In ähnlicher Tonlage hält auch Olaf Klemke sein Plädoyer. Der Szeneanwalt  legt in Sachen Provokation noch eine Schippe drauf. „Herr Weingarten erhebt frei nach Hermann Göring – wer Jude ist, bestimme ich – für sich selbst in Anspruch, wer Nazi ist, das bestimme ich“, attackiert er den Bundesanwalt. „Zu gerne“, so Klemke, würde er noch einmal seinen „Antrag zum Volkstod“ wiederholen, „um einige schnappatmende Nebenklagevertreter den Saal verlassen zu sehen.“ Gemeint ist ein Beweisantrag Klemkes, in dem er nachweisen lassen wollte, daß die Deutschen hierzulande im Jahr 2050 gegenüber Nichtdeutschen in der Minderheit sein werden. Bestürzte, teils entsetzte Gesichter, nicht nur unter Zuhörern, Pressevertretern und Nebenklägern. Auch einige Verteidiger der übrigen Angeklagten blicken irritiert. Einzig Manfred Götzl verzieht keine Miene, läßt die Anschuldigungen an sich abprallen. Er will den Verteidigern auf der Zielgeraden des Prozesses keinen Stoff für Revisionsgründe liefern. 

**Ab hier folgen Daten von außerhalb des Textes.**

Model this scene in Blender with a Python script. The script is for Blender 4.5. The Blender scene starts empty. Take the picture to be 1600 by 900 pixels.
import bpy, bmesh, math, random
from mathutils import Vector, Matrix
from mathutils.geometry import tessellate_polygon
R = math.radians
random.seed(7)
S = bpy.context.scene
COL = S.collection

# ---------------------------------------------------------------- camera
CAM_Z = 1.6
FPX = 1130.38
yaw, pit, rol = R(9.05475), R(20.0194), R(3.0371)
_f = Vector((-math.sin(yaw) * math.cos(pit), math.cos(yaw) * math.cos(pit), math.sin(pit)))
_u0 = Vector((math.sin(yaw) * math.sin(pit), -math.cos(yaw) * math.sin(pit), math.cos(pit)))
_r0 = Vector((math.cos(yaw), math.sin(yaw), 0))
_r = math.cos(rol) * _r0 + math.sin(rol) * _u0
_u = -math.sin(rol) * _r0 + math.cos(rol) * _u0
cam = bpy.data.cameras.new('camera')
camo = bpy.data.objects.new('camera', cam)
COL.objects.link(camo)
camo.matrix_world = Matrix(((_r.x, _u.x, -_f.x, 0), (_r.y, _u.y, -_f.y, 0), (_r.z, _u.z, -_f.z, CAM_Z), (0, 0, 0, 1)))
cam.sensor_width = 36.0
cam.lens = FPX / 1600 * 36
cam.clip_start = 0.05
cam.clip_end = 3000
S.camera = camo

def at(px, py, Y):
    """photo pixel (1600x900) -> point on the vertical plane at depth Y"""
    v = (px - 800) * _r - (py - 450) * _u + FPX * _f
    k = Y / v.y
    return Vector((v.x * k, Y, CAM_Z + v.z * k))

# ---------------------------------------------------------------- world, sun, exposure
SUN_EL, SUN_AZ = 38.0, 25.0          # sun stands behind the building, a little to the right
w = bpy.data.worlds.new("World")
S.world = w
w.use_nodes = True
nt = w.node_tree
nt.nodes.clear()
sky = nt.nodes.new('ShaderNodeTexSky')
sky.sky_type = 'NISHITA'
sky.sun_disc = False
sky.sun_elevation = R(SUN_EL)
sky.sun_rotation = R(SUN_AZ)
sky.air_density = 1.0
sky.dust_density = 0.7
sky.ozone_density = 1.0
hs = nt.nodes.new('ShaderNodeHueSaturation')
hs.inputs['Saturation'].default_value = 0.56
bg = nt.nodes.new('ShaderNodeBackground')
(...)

Ralf Wohlleben, der einst zu den führenden Rechtsextremisten Thüringens gezählt wurde und lange als zentrale Gestalt der NSU-Unterstützerszene galt, ist wegen Beihilfe zum neunfachen Mord angeklagt. Vor allem durch die Aussage des Mitangeklagten Carsten S. wurde er schwer belastet. Ihn soll er beauftragt haben, eine Ceska 83 mit Schalldämpfer zu besorgen, mit der Mundlos und Böhnhardt neun Menschen erschossen. 

„Es heißt, Carsten S. habe die Waffe mit ‘hoher Wahrscheinlichkeit’ wiedererkannt. Das ist – vorsichtig ausgedrückt – euphemistisch“, sagt Klemke. Für ihn gebe es keine Beweise, daß die Waffe auch die Tatwaffe gewesen sei. S. habe dem Gericht mit „tatkräftiger Unterstützung“ der Anklage eine „frei erfundene Geschichte“ präsentiert. Als Motiv nennt Klemke, S. wolle lediglich einen „Judaslohn“ erhalten, um in sein „schwules Leben“ zurückkehren zu können. 

Für ihren Mandanten Wohlleben fordern alle seine Verteidiger einen Freispruch.